▶ **What this task involves**:
Reproduce the entire listing word for word.

▶ **Supplied data**:
..............................

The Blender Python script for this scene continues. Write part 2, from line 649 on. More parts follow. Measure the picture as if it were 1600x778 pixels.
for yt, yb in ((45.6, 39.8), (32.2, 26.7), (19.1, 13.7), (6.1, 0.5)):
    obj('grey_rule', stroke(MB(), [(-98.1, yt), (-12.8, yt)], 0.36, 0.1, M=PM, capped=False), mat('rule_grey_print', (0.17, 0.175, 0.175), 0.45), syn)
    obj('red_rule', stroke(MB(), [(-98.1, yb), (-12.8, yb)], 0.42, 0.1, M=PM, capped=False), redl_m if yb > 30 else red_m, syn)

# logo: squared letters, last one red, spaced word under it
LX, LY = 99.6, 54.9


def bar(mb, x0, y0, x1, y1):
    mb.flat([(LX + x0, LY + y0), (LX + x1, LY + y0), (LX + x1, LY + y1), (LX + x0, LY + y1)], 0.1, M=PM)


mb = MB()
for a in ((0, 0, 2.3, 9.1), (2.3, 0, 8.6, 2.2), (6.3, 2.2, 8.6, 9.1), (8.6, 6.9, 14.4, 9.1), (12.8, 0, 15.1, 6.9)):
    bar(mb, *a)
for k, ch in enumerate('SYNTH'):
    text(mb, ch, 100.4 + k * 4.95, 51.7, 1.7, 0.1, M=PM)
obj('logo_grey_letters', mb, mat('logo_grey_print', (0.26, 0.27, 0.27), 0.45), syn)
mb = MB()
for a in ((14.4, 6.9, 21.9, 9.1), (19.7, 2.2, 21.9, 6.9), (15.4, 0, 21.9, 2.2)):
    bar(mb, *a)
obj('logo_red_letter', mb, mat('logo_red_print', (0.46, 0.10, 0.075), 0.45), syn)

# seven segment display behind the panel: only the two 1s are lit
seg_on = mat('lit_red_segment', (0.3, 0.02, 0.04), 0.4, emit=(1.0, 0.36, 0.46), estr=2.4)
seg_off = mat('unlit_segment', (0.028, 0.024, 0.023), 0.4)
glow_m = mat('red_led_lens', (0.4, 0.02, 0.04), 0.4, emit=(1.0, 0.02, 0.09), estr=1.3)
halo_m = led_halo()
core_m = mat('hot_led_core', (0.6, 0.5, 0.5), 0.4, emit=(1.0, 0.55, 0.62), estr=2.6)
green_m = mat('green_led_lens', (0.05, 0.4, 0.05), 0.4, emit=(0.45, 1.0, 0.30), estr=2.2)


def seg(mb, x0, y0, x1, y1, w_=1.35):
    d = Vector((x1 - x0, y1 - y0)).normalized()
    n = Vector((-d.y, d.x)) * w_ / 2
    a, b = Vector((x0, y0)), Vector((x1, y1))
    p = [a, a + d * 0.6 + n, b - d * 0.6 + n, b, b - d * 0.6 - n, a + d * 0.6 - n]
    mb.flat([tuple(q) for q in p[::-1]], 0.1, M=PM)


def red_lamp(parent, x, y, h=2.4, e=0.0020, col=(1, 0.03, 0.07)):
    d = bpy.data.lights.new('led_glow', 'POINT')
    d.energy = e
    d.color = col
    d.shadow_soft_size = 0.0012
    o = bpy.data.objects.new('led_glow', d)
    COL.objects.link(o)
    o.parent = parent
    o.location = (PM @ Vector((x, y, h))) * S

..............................

▶ **Written answer**:
The Blender Python script for this scene continues. Write part 2, from line 649 on. More parts follow. Measure the picture as if it were 1600x778 pixels.
for yt, yb in ((45.6, 39.8), (32.2, 26.7), (19.1, 13.7), (6.1, 0.5)):
    obj('grey_rule', stroke(MB(), [(-98.1, yt), (-12.8, yt)], 0.36, 0.1, M=PM, capped=False), mat('rule_grey_print', (0.17, 0.175, 0.175), 0.45), syn)
    obj('red_rule', stroke(MB(), [(-98.1, yb), (-12.8, yb)], 0.42, 0.1, M=PM, capped=False), redl_m if yb > 30 else red_m, syn)

# logo: squared letters, last one red, spaced word under it
LX, LY = 99.6, 54.9


def bar(mb, x0, y0, x1, y1):
    mb.flat([(LX + x0, LY + y0), (LX + x1, LY + y0), (LX + x1, LY + y1), (LX + x0, LY + y1)], 0.1, M=PM)


mb = MB()
for a in ((0, 0, 2.3, 9.1), (2.3, 0, 8.6, 2.2), (6.3, 2.2, 8.6, 9.1), (8.6, 6.9, 14.4, 9.1), (12.8, 0, 15.1, 6.9)):
    bar(mb, *a)
for k, ch in enumerate('SYNTH'):
    text(mb, ch, 100.4 + k * 4.95, 51.7, 1.7, 0.1, M=PM)
obj('logo_grey_letters', mb, mat('logo_grey_print', (0.26, 0.27, 0.27), 0.45), syn)
mb = MB()
for a in ((14.4, 6.9, 21.9, 9.1), (19.7, 2.2, 21.9, 6.9), (15.4, 0, 21.9, 2.2)):
    bar(mb, *a)
obj('logo_red_letter', mb, mat('logo_red_print', (0.46, 0.10, 0.075), 0.45), syn)

# seven segment display behind the panel: only the two 1s are lit
seg_on = mat('lit_red_segment', (0.3, 0.02, 0.04), 0.4, emit=(1.0, 0.36, 0.46), estr=2.4)
seg_off = mat('unlit_segment', (0.028, 0.024, 0.023), 0.4)
glow_m = mat('red_led_lens', (0.4, 0.02, 0.04), 0.4, emit=(1.0, 0.02, 0.09), estr=1.3)
halo_m = led_halo()
core_m = mat('hot_led_core', (0.6, 0.5, 0.5), 0.4, emit=(1.0, 0.55, 0.62), estr=2.6)
green_m = mat('green_led_lens', (0.05, 0.4, 0.05), 0.4, emit=(0.45, 1.0, 0.30), estr=2.2)


def seg(mb, x0, y0, x1, y1, w_=1.35):
    d = Vector((x1 - x0, y1 - y0)).normalized()
    n = Vector((-d.y, d.x)) * w_ / 2
    a, b = Vector((x0, y0)), Vector((x1, y1))
    p = [a, a + d * 0.6 + n, b - d * 0.6 + n, b, b - d * 0.6 - n, a + d * 0.6 - n]
    mb.flat([tuple(q) for q in p[::-1]], 0.1, M=PM)


def red_lamp(parent, x, y, h=2.4, e=0.0020, col=(1, 0.03, 0.07)):
    d = bpy.data.lights.new('led_glow', 'POINT')
    d.energy = e
    d.color = col
    d.shadow_soft_size = 0.0012
    o = bpy.data.objects.new('led_glow', d)
    COL.objects.link(o)
    o.parent = parent
    o.location = (PM @ Vector((x, y, h))) * S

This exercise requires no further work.